CASEY: You have a longer, deeper time, so rather than buying each other a couple of rounds at a bar, you share coffee, you go on a walk, we grill out all afternoon, you have a bonfire, we talk. People get adorably tender and confessional around a fire.

It was total light bulb, and it came from a really uncomfortable, vulnerable question. But one that I really needed to answer and that I hadn't said out loud.

CASEY: We had to think more far ahead with this than we ever had before, which was intimidating, but I really saw it as ultimately liberating because I was unhappy doing what I was doing. I looked at that life, that if we continued doing it, what would it look like down the road and even the good version of it was not exciting to me, so I felt a fire under my ass.

STEVEN: We hit a certain ceiling. When you're in the city you can easily find yourself saying, “Oh, crap, we need to make more money." We needed to do a big push in order to not stay on that plateau.

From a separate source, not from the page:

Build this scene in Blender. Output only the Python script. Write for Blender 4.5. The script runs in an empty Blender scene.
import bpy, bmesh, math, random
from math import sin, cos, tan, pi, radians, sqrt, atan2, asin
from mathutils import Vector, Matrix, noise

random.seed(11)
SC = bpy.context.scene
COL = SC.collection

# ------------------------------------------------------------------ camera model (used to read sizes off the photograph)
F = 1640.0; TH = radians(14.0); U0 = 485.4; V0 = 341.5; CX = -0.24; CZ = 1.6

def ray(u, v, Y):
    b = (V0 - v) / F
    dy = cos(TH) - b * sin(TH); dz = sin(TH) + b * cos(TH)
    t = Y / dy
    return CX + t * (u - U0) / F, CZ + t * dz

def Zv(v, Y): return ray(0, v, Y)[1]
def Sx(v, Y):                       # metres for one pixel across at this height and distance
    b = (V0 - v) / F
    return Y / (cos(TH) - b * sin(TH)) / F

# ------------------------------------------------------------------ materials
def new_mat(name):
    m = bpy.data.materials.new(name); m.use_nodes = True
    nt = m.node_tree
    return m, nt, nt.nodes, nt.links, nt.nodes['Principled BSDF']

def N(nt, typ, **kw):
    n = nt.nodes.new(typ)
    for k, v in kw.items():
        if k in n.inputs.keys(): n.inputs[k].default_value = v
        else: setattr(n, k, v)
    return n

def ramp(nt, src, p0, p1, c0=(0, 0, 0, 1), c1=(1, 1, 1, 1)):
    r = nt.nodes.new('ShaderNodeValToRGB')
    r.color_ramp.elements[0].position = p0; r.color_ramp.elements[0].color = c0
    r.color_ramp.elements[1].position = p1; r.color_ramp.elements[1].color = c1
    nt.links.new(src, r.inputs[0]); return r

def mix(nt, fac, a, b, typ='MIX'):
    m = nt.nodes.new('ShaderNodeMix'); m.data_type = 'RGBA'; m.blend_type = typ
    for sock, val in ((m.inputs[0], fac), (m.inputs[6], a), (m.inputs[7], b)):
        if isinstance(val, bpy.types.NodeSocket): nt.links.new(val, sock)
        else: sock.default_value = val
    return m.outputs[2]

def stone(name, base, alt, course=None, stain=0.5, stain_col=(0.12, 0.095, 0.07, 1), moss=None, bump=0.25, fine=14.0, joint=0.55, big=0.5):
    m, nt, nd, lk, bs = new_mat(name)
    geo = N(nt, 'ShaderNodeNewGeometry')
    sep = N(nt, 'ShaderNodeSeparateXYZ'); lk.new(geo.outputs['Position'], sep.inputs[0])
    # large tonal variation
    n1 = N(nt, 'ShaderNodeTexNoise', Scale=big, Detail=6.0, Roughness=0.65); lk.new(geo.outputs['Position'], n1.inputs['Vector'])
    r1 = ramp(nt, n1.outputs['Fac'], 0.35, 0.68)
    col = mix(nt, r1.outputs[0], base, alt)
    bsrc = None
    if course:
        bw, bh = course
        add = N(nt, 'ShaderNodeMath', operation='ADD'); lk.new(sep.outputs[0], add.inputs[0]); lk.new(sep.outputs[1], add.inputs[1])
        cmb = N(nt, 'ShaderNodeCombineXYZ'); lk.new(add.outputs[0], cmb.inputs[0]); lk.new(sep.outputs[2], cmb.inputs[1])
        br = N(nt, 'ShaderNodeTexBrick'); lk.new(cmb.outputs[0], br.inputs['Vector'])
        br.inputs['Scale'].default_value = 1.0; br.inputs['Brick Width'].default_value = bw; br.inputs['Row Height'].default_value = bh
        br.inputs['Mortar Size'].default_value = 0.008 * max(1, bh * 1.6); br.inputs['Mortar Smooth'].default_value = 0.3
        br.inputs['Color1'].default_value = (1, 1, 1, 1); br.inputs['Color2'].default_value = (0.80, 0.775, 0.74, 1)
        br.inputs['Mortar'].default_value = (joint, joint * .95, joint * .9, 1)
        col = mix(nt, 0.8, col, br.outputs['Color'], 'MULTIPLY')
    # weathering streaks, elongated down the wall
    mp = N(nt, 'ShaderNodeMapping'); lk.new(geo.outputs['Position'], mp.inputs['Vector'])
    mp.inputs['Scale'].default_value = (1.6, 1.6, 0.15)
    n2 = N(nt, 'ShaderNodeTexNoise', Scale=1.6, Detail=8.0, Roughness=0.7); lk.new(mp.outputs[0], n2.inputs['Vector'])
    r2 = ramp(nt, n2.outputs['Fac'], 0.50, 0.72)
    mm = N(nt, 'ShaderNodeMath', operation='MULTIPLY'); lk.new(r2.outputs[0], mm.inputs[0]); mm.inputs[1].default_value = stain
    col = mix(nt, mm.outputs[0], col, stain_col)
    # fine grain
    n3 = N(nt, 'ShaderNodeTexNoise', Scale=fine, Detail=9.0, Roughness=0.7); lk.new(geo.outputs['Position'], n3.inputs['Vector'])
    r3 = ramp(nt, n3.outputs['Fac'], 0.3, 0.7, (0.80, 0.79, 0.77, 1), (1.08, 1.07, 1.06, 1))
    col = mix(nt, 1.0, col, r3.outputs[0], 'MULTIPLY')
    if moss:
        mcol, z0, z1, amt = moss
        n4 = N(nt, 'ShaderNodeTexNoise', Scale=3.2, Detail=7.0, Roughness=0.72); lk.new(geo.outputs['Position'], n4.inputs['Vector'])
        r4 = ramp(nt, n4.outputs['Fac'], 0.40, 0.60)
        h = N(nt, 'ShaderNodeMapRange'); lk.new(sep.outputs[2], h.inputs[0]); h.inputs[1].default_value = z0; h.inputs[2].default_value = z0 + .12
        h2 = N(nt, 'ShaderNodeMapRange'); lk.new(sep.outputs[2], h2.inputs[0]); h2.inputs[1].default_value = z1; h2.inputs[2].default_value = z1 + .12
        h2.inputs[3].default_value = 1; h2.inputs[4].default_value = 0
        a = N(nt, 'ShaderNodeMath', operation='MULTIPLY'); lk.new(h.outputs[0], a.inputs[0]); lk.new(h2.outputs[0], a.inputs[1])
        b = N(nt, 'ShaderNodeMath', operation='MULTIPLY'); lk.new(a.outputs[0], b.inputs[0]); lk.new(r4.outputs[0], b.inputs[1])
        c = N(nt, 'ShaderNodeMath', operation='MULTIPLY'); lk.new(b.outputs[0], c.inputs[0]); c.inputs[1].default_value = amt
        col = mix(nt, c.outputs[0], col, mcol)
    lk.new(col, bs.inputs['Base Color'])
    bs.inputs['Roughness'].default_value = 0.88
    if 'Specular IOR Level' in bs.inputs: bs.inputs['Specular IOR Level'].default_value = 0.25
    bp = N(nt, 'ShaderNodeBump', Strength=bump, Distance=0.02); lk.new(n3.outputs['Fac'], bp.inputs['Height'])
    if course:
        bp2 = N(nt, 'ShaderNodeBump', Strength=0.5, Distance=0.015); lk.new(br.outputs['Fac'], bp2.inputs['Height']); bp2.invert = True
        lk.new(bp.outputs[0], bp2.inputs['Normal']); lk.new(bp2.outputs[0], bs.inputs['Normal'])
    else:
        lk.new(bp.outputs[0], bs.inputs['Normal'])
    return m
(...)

CASEY: The hotel was the direction for me, and deeper into the kids' book world was for Steven. Then once we could focus our energies, it didn't feel like a choice, or that we were leaving something else behind. It felt like the very clear way. I didn't realize how often I was comparing myself to other people in the city. Unconsciously. Out here, it's so much easier to march to the beat of your own drum when you just can't hear anyone else's fucking drum. Because nobody else is out here! There's certain things for example, living in Morocco or Mali, where people are a little more religiously conservative than you are in the city, and people drop by unannounced for tea or coffee. We needed a change. Maybe we'll live there again one day and be inspired because we have new eyes, but who we were at that point in time, it wasn't right for us.

We needed a change.


STEVEN: But you're also really good about, if you don't want to do something, you won't do it. It sounds like you're procrastinating, but I feel like you're sitting on the idea.

CASEY: I trust my intuition. Listen to your gut and put your ducks in a row.